Ainda que uns quilómetros à frente, a noção de comunidade mantém-se. Quando perguntamos a Fátima quantas pessoas vivem em Fórneas, pede ajuda a João, até porque os dedos das duas mãos não chegam. «Ora um, dois, três, aquele que veio de França, o tio Bernardino cinco, a Tia Maria dos Anjos seis, mais as casas lá de cima 16… Eh lá, somos mais do que pensava», exclama. Nem as mãos dos dois vizinhos chegam para contar os 25 que lá moram. «E damo-nos todos bem», garante.

Não há fim de tarde em que Fátima não pare na soleira da porta dos vizinhos antes de ir para casa. «Já que não temos um café, vamo-nos juntando assim», conta.

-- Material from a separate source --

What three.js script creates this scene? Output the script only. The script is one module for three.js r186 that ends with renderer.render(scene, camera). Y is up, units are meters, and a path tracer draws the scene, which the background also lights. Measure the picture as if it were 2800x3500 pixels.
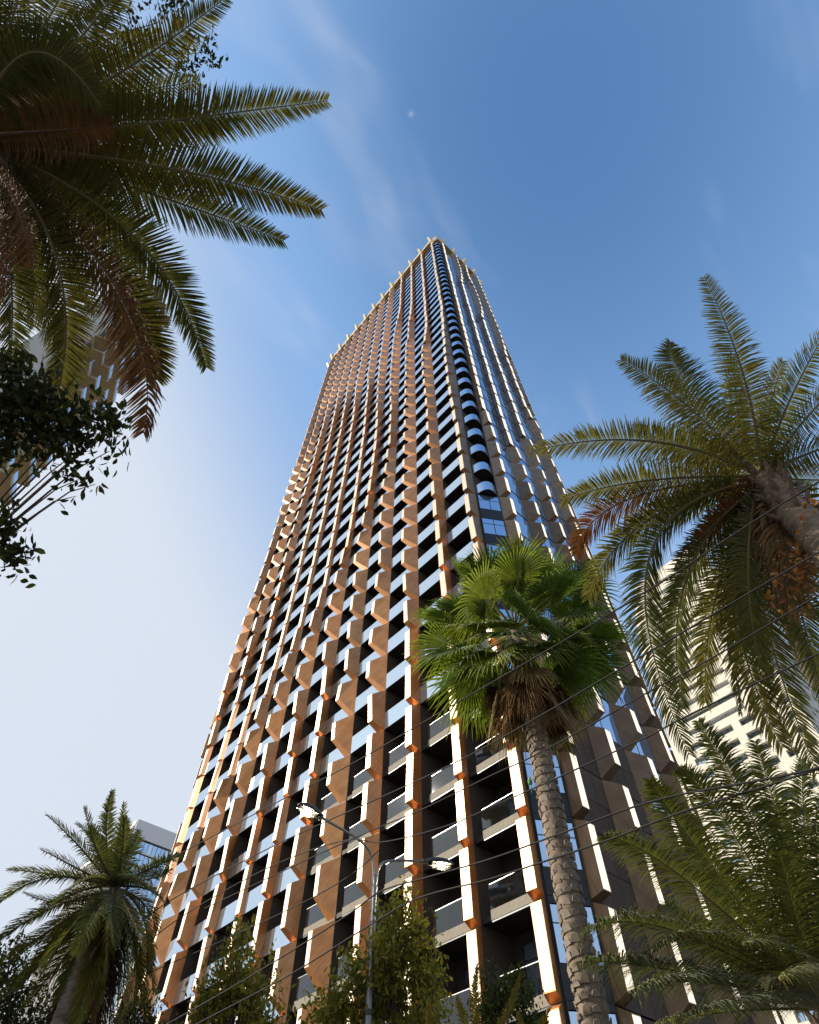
import * as THREE from 'three';
import { mergeGeometries } from 'three/addons/utils/BufferGeometryUtils.js';
import { ImprovedNoise } from 'three/addons/math/ImprovedNoise.js';

/* ---------- camera, sky, sun, exposure ---------- */
const scene = new THREE.Scene();
const camera = new THREE.PerspectiveCamera(81.87, 819 / 1024, 0.1, 6000);
camera.position.set(0, 1.6, 0);
camera.rotation.order = 'YXZ';
camera.rotation.x = THREE.MathUtils.degToRad(56.02);
camera.rotation.z = 0.0039;
camera.updateMatrixWorld(true);

const SUN_AZ = THREE.MathUtils.degToRad(-85), SUN_EL = THREE.MathUtils.degToRad(30);   // left of the view, a little ahead
const sunDir = new THREE.Vector3(Math.sin(SUN_AZ) * Math.cos(SUN_EL), Math.sin(SUN_EL), -Math.cos(SUN_AZ) * Math.cos(SUN_EL));
const EXPOSURE = 1.35, SUN_POWER = 5.0, SKY_POWER = 0.74;

const noise = new ImprovedNoise();
const clamp = (v, a, b) => Math.min(b, Math.max(a, v));
const lerp = (a, b, t) => a + (b - a) * t;
const sstep = (a, b, x) => { const t = clamp((x - a) / (b - a), 0, 1); return t * t * (3 - 2 * t); };
function fbm(x, y, z, o = 4) { let s = 0, a = 0.5; for (let i = 0; i < o; i++) { s += a * noise.noise(x, y, z); x *= 2.03; y *= 2.03; z *= 2.03; a *= 0.5; } return s; }

function skyColour(d) {                                   // air, haze towards the sun and thin cirrus
  const el = Math.max(0, Math.asin(clamp(d.y, -1, 1))) / (Math.PI / 2) * 0.9999;
  const g = Math.acos(clamp(d.dot(sunDir), -1, 1)) / Math.PI;       // 0 at the sun, 1 opposite
  const deep = [0.052, 0.165, 0.395], mid = [0.26, 0.46, 0.80], pale = [0.70, 0.77, 0.88];
  const horizon = Math.pow(1 - el, 1.7), daz = Math.acos(clamp((d.x * sunDir.x + d.z * sunDir.z) / (Math.hypot(d.x, d.z) * Math.hypot(sunDir.x, sunDir.z) + 1e-6), -1, 1));
  let w = clamp(1.3 * Math.exp(-Math.pow(g / 0.27, 2.0)) + 2.0 * horizon + 1.0 * Math.pow(1 - el, 1.35) * Math.exp(-Math.pow(daz / 1.25, 2)), 0, 2);
  const t1 = sstep(0.0, 0.72, w), t2 = sstep(0.62, 1.5, w);
  const c = [0, 1, 2].map((i) => lerp(lerp(deep[i], mid[i], t1), pale[i], t2));
  // cirrus on a layer high above
  if (d.y > 0.03) {
    const px = d.x / (d.y + 0.12), pz = d.z / (d.y + 0.12);
    const u = px * 0.80 + pz * 0.60, v = -px * 0.60 + pz * 0.80;
    const warp = fbm(px * 1.3 + 3, pz * 1.3, 0.4, 3);
    let n = fbm(u * 4.6 + warp * 1.6, v * 1.0 + warp * 0.9, 1.7, 5) + 0.35 * fbm(u * 17, v * 5.5, 7.1, 3);
    const patch = sstep(-0.10, 0.35, fbm(px * 0.9 + 11.3, pz * 0.9 - 4.2, 2.2, 3) + 0.55 * sstep(-0.02, 0.35, px) - 0.12);
    const k = 0.62 * sstep(0.0, 0.5, n) * patch * sstep(0.03, 0.2, d.y) * sstep(0, 0.06, 1 - el);
    const cl = [0.62, 0.70, 0.86];
    for (let i = 0; i < 3; i++) c[i] = lerp(c[i], Math.max(c[i], cl[i]), k);
  }
  const glow = 0.55 * Math.exp(-g / 0.055);
  c[0] += glow; c[1] += glow * 0.92; c[2] += glow * 0.78;
  return c;
}
{
  const W = 1024, H = 512, data = new Float32Array(W * H * 4), d = new THREE.Vector3();
  for (let j = 0; j < H; j++) for (let i = 0; i < W; i++) {
    const phi = ((i + 0.5) / W - 0.5) * 2 * Math.PI, th = ((j + 0.5) / H - 0.5) * Math.PI;
    d.set(Math.cos(phi) * Math.cos(th), Math.sin(th), Math.sin(phi) * Math.cos(th));
    if (j < 3) d.set(0, 1, 0);                            // the lowest rows meet the zenith when the picture is sampled round the pole
    const c = d.y >= 0 ? skyColour(d) : skyColour(d.setY(0).normalize()).map((v) => v * 0.8), k = (j * W + i) * 4;
    data[k] = c[0]; data[k + 1] = c[1]; data[k + 2] = c[2]; data[k + 3] = 1;
  }
  const tex = new THREE.DataTexture(data, W, H, THREE.RGBAFormat, THREE.FloatType);
  tex.mapping = THREE.EquirectangularReflectionMapping; tex.magFilter = THREE.LinearFilter; tex.minFilter = THREE.LinearFilter; tex.needsUpdate = true;
  scene.background = tex; scene.environment = tex; scene.backgroundIntensity = SKY_POWER; scene.environmentIntensity = SKY_POWER;
}
const sun = new THREE.DirectionalLight(new THREE.Color(1.0, 0.9, 0.74), SUN_POWER);
sun.position.copy(sunDir).multiplyScalar(300); sun.target.position.set(0, 20, -30); sun.position.add(sun.target.position);
sun.castShadow = true; sun.shadow.mapSize.set(4096, 4096);
Object.assign(sun.shadow.camera, { left: -110, right: 110, top: 150, bottom: -60, near: 1, far: 700 });
scene.add(sun, sun.target);
const renderer = new THREE.WebGLRenderer({ antialias: true });
renderer.toneMapping = THREE.LinearToneMapping; renderer.toneMappingExposure = EXPOSURE;
renderer.shadowMap.enabled = true;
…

Hoje, o ponto de encontro é na entrada da casa de Maria de Deus que, aos 47 anos, e contando que a filha sai no domingo à noite para Castelo Branco onde estuda, assume o posto de mais jovem da aldeia. «Veja lá ao que isto chegou», lamenta Fátima, lembrando que quando andava na escola chegavam a ser 50 alunos.

Mesmo assim, nenhum membro desta tertúlia alguma vez pensou deixar Fórneas. «Já estamos habituados a este ritmo», diz João, num tom que acompanha a frase, «já não me habituava a outro sítio». «E para quê?», atira Fátima, de braços abertos para a paisagem, «já viu esta maravilha?».